There have been recent moves by the Huthis apparently in the direction of peace—offering prisoner releases, for example—but Al-Iryani says this should be seen as a measure of their (belief in) their strength. The Huthis feel they have won, since they have captured the state institutions of the Ali Saleh regime, have annexed the technical bureaucratic and diplomatic skills of the old regime, and have remade the elite in their “own” Zaydi-majority areas in the north. So they feel secure, and these offers of concession are from a position of self-perceived strength; a diplomatic overture meant to win Huthis political sympathy from the international community by being seen as the more reasonable party.
It can be added, and was by DeLozier, that the Huthis’ (false) claim that it attacked ARAMCO at Abqayq on 14 September 2019 was hardly indicative of a force prepared for peace.

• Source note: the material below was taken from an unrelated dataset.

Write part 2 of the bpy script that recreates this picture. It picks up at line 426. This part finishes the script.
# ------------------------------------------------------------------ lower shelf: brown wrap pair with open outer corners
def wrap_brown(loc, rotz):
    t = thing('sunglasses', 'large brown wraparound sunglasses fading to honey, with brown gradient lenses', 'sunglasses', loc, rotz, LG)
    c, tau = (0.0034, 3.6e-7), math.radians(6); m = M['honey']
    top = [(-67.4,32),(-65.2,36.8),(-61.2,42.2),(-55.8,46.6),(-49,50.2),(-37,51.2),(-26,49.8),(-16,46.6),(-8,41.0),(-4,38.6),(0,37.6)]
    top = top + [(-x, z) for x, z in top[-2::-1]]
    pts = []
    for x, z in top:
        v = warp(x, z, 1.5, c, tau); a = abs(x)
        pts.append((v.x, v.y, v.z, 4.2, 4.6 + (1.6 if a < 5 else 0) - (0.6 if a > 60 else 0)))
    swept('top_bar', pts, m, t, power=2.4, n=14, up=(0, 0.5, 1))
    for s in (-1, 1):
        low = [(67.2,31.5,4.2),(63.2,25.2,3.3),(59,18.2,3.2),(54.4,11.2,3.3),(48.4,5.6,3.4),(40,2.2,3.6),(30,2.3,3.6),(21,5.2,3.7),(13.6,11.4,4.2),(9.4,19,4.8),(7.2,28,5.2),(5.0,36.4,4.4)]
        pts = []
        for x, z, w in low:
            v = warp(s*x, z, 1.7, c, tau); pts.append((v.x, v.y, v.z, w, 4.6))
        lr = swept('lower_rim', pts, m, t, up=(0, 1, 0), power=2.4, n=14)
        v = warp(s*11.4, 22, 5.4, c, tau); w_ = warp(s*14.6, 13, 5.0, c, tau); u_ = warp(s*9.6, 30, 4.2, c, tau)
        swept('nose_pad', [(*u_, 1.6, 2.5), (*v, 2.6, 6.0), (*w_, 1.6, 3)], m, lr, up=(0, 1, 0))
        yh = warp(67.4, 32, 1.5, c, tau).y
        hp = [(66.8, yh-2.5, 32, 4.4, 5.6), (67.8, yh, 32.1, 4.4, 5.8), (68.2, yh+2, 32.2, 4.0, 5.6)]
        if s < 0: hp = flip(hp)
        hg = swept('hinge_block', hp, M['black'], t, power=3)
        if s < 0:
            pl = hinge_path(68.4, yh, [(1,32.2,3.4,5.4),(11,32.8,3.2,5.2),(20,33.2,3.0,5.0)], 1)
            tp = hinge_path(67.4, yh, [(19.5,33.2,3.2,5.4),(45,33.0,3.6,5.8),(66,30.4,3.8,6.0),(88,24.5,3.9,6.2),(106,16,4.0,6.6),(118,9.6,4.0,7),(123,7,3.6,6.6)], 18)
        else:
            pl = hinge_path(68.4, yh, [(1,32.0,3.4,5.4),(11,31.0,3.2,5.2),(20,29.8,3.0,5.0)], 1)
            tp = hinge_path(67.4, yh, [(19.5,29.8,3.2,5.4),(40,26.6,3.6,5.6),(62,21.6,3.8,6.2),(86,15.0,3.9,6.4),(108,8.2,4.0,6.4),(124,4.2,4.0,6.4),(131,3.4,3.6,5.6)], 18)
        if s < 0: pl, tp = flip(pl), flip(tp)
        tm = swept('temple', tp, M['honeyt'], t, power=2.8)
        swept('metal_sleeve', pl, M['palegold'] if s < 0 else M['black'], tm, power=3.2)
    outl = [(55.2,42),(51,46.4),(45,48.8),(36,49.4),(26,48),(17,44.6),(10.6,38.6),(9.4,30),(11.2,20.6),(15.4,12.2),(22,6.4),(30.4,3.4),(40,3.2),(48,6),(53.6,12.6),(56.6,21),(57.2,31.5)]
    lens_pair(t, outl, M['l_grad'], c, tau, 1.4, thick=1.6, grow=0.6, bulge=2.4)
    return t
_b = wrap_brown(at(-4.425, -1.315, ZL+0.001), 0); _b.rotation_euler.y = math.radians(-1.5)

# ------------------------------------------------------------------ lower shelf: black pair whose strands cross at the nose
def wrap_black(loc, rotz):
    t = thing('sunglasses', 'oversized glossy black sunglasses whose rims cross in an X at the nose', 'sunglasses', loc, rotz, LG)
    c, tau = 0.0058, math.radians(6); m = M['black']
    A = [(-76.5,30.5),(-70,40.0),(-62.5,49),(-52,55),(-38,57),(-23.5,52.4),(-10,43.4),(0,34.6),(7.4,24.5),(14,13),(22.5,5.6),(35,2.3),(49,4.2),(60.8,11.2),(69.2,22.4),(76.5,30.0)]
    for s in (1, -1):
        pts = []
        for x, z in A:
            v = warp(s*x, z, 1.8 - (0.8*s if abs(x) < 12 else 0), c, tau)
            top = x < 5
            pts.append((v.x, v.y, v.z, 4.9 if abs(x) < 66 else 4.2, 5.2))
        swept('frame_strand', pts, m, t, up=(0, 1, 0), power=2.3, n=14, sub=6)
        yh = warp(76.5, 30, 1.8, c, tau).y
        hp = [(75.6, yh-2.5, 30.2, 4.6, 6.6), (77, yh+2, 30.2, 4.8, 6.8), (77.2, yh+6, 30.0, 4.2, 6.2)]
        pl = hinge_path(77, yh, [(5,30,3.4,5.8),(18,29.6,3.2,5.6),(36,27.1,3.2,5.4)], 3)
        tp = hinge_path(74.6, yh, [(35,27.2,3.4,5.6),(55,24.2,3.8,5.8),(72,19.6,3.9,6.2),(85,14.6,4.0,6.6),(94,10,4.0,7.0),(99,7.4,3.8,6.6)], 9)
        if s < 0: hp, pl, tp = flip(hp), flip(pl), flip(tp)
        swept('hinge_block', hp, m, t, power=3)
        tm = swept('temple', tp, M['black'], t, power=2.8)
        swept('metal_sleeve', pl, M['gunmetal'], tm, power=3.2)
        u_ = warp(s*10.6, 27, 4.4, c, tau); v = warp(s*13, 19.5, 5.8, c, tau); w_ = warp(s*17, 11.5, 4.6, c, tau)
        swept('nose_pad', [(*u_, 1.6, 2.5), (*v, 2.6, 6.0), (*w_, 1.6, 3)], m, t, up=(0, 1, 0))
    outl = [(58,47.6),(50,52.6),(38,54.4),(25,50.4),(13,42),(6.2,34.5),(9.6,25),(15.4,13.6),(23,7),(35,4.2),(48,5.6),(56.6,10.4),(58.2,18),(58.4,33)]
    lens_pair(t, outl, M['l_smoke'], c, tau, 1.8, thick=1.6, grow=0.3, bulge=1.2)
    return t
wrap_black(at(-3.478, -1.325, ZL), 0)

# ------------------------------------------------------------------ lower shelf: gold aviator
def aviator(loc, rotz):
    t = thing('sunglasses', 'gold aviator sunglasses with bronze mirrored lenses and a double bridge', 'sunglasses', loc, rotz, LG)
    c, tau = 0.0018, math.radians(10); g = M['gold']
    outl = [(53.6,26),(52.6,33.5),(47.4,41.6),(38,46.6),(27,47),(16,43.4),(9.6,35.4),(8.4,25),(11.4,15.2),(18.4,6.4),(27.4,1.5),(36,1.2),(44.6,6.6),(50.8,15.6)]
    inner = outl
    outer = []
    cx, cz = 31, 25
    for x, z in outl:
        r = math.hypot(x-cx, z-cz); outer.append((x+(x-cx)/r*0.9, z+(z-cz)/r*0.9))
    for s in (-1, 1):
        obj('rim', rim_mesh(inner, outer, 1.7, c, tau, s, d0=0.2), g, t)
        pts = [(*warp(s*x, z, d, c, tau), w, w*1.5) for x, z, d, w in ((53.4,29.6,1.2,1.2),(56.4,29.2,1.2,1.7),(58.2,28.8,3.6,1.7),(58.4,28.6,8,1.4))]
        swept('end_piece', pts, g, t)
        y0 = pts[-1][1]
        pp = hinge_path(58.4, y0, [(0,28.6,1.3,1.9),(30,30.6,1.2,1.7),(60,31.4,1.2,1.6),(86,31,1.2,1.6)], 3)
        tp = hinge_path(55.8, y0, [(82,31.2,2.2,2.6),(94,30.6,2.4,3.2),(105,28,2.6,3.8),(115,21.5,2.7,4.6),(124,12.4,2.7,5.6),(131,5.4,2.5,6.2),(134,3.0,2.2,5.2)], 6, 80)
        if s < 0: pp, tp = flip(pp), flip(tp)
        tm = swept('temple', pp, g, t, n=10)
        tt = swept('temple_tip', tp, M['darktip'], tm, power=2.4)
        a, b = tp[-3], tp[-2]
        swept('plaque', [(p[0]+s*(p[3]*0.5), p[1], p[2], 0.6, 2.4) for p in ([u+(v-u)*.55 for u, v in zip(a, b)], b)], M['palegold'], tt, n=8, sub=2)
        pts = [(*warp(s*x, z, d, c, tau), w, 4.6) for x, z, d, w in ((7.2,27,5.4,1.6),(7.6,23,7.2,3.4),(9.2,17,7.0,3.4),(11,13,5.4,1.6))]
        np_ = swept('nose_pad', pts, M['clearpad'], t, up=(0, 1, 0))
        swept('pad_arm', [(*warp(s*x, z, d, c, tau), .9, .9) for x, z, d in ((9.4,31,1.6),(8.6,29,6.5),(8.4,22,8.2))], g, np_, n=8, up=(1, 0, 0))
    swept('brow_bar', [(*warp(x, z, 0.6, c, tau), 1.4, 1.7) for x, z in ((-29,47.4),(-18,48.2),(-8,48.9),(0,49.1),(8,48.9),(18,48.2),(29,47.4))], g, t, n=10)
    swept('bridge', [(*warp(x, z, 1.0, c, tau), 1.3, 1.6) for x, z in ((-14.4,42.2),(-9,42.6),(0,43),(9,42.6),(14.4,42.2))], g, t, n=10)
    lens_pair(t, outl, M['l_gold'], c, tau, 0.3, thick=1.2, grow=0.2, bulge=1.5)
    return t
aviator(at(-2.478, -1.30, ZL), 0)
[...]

DeLozier notes that the Hadi government has found it difficult to get to the table, and has been perceived by some as obstinate, because it stands on principle—namely that it is the legitimate government, and U.N. Security Council resolution 2216 (passed in April 2015) calls for a recognition of this fact before negotiations can begin, an ask too far for the Huthis. Hadi has little choice but to continue on this path, however, since he has no military or popular base, DeLozier says, so he has to hold on to his international recognition “card” and he will not trade it away.
DeLozier goes on to say that the Huthis present a terrible problem of credibility. Whatever issues there are in getting the Hadi government to the table, once it is at the table and agrees to something, it sticks to it. The Huthis, by contrast, have frequently violated their pledges, despite their willingness always to talk.
This failure of the Huthis to make peace has to be understood as a centralized policy, not the result of rogue elements. Al-Iryani describes the fact that the Huthis, whatever divisions might exist in the ranks—of age, class, or other socio-economic cleavages—this is all covered over by ideological discipline. The Huthis are loyal to Abdulmalik al-Huthi and more precisely to his office, al-wali al-faqih, the supreme religious authority, which means even if he is killed they will remain loyal to his successor. As such, the Huthis could implement an agreement if they agree to one—they simply have not agreed to one so far.
Outside powers can play some role in peace, the panellists agreed—for good and ill.
DeLozier notes that most Yemeni factions do in fact speak to one-another, and the U.S. has agreed to speak to the Huthis. But other outside powers have complicated these moves toward peace.
The United Nations can facilitate talks, says Al-Iryani, yet it has no power, strictly speaking, and if the parties do not want to work this out it cannot work. The U.N. is also not involved with the STC track of peace talks since this is outside its mandate, a rather large gap.
On the American role, Schmitz says that the U.S. has lacked a coherent policy in Yemen, though their role would be largely reconstruction after a peace deal. DeLozier wondered if, given the Huthis’ belief that the U.S. is behind the entire campaign against them, it would not help for the U.S. to enter the peace talks, even if symbolically.
Al-Iryani said the U.S. can do a number of small things to help push towards peace, particularly by pushing the Arab Coalition to engage more moderate elements of Al-Islah and negotiating directly with Ansarallah, rather than through Iran, in order to pull Ansarallah towards Saudi Arabia, rather than putting them “in the lap” of Iran.
In closing, the panellists considered the future.
DeLozier said that the unexpected should be expected—allies becoming enemies, as happened with the Huthis and Saleh and more recently with Hadi and STC. Al-Iryani slightly dissented, saying that surprises were possible, but on present trajectory there would be peace in the sense of a cessation of hostilities at the national level, albeit that Yemen would continue to be wracked with warlords, sectarian and political divisions, and even violence.